I think we’ll just skip the whole “oh it’s been a while”, shall we? And it’ll probably be a while until the next one too, so get used to it.
Anyway, I simply had to inform you all (all 7 of you, at this rate) of a miraculous happening in my bathroom. After my Halloween party last weekend (and yes, it was awesome) I spotted a stain on the bathroom floor. Some combination of wine and grime, I assumed, and thought no more about it.
But last night, while sitting nearby in a contemplative mood, I looked at the stain and realised that it was more than a stain. It was, in fact, a sign. A miracle, if I may be so bold. See for yourself:
Praise be the bathroom floor tile cruciform! (Hereby know as the BFTC). But what does it mean? Has God blessed my party? Is he telling me to stop drinking wine, at least off the floor? Is he saying I should have more parties, to the glory of his name? Or is he telling me to drop everything, disarm my penis and charge, whimpering and lamenting, for the nearest monastery?
I don’t know what it means, but clearly it means something. I mean, random images cannot just appear at random, can they? What kind of universe would that be?

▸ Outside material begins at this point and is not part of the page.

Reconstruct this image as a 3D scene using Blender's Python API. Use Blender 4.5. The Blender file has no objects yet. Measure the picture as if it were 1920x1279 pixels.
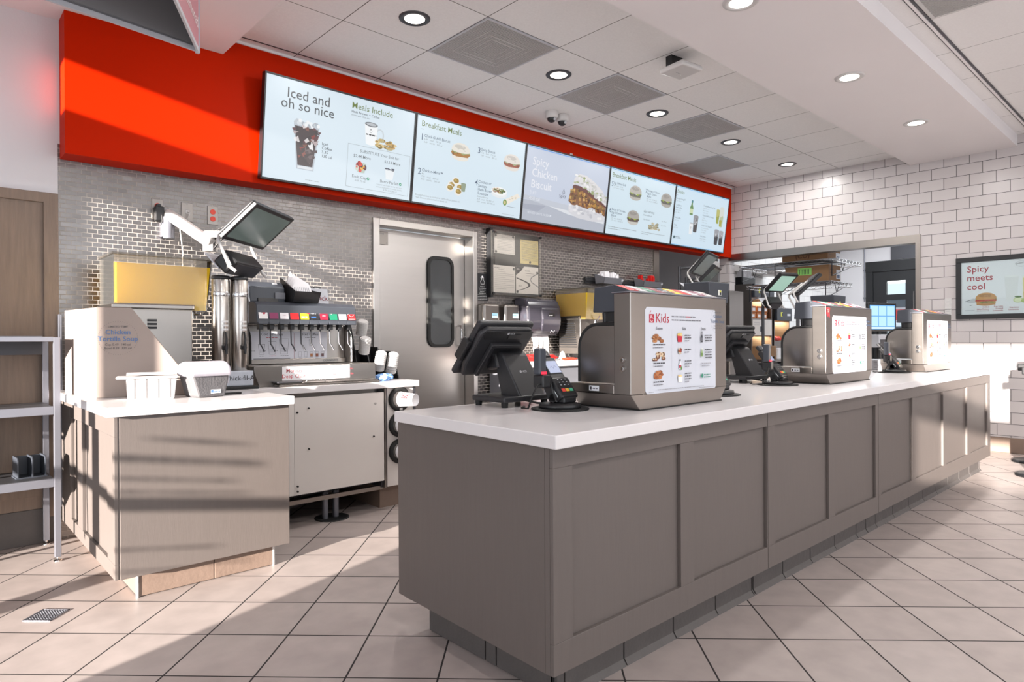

In the meantime, I’m waiting for the BFTC pilgrims to arrive. And if anybody wants to buy my floor on eBay, I’m ready to deal.
/ paddy
I worry. Maybe it’s supposed to be seen from the other side. Is it a Satanic miracle?
The cross faces the seat. It’s a no-brainer.
Yes, I agree. The picture must be upside-down. Everybody knows that Jesus is on vacation right now. His answering machine just says “I’ll be back soon!” but it’s been a while and people are starting to think he skipped town. Anybody seen him? Anybody? No? Oh well.
Perhaps he’s passing the job onto me? What will I need? A beard? A cup? A pedicurist of bad moral standing?
It is crucial for the interpretation that you take into account the orientation of the Miracle, when viewed from atop the throne. You may in fact be dealing with a sign from Lucifer himself, or something else entirely.
Me read other comment? Never do!
The cross faces the seat. It’s a … ooh hang on….
well if you had bothered to follow the masses in changing kitchens and reading interior design magazines, you would know that there is now a product for protecting grout from such mishaps and save you from the monastery
There’s anti-holy grout now? Brilliant.